Background Info
The Pew Commission on Children in Foster Care-a national, nonpartisan panel of experts, including a former foster youth-came together to try and find answers to some of the problems with the foster care system. It became clear that most federal dollars for child welfare can only be used to maintain kids in the foster care system after they have been removed from their families. Very little is spent on services like prevention, family reunification, or other services or supports such as guardianship or post-adoption supports that would help kids live with the safe, permanent, loving, families they deserve.
The Solution
If states could use more of their federal child welfare dollars to support a broad range of programs and services in addition to foster care, they could better meet the needs of the children and families in crisis.

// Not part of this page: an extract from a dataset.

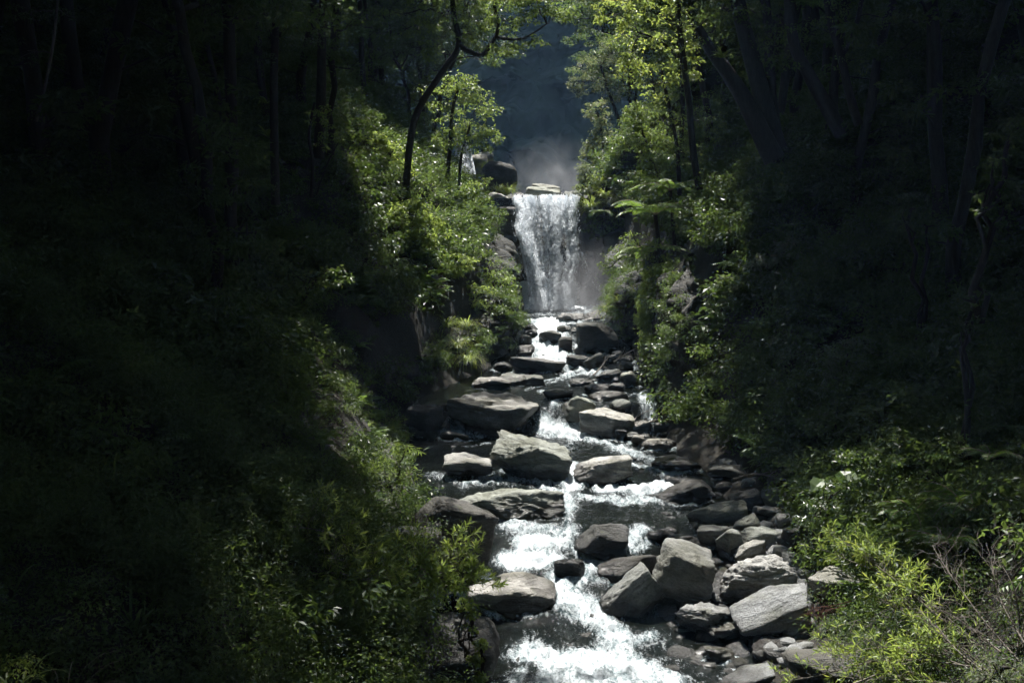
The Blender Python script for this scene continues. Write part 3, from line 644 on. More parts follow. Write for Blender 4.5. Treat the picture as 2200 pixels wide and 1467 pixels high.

By simply changing the way the federal government pays for services, we could prevent the need for foster care for some children and better help those in foster care leave more quickly more for safe, permanent families.
Federal Financing Recommendations from the Pew Commission
on Children in Foster Care
Federal child welfare financing should encourage permanent families, not foster care. Federal funding should be
available to support non-foster care maintenance services as
well, that can keep children safe and strengthen families.
All children deserve federal support. Eliminate the antiquated 1996 "lookback" income standard for Title IV-E eligibility - all children, including Native American children, deserve federal support.
Children should be placed with relatives whenever possible.
Provide monthly Title IV-E Guardianship subsidies to relatives
or other kin caregivers that provide permanent homes to abused
and neglected children-just as we do non-related adoptive homes.
These recommendations would ensure funds are available when foster care is necessary, but they also allow states and counties to invest in critical services to help keep families together, or find new families for children. Congress -it is time to act. Kids are waiting. What are we waiting for?